Les deux versants d'une même politique de gestion de la misère, à l'origine relativement unie, ont été, à partir de 1848 et pendant le siècle qui suit, de plus en plus séparés, de telle sorte qu'il y a une dissociation de la question criminelle et de la question sociale, qui sont de plus en plus traitées par des institutions différentes voire des disciplines différentes.

"Finalement, à la fin du XXe siècle, il y a un moment de fusion et de confusion. On peut se servir de la question criminelle pour faire écran à la question sociale. Et dire qu’on va traiter les problèmes du jour en les définissant comme des questions de criminalité."

Un théâtre de la souveraineté

Ce développement permet à Loïc Wacquant de rappeler que le néolibéralisme n'a pas pour conséquence le recul de l'Etat mais son remodelage. Au final, "l'Etat n'est absolument pas libéral". Certes il accorde un laisser faire et un laisser aller à ceux qui disposent d'un capital culturel et capital économique.
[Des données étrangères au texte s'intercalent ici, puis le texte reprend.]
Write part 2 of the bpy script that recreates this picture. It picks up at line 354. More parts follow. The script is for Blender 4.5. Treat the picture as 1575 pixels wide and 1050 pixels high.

Par contre, "il réaffirme les obligations comportementales des pauvres, des récipiendaires d'aides, des populations marginalisées".

Ce renforcement de l'Etat pénal a aussi pour vocation de rappeler l'existence d'une autorité de l'Etat abandonnée par la dérégulation de l'économie, mais aussi par exemple par l'intégration européenne. "Il ne s'agit pas seulement de pousser les pauvres vers les emplois précaires, mais aussi de réaffirmer l'autorité de l'Etat et de se doter d'un théâtre moral sur lequel le personnel politique pourra réaffirmer la souveraineté de l'Etat."

C'est "un théâtre qui permet à l'Etat de jouer en quelque sorte à l'autorité et de projeter la souveraineté" au moment même où  "la souveraineté de l'Etat national est battue en brèche par la mobilité du capital, la mobilité des signes, des flux de culture, par l'intégration européenne."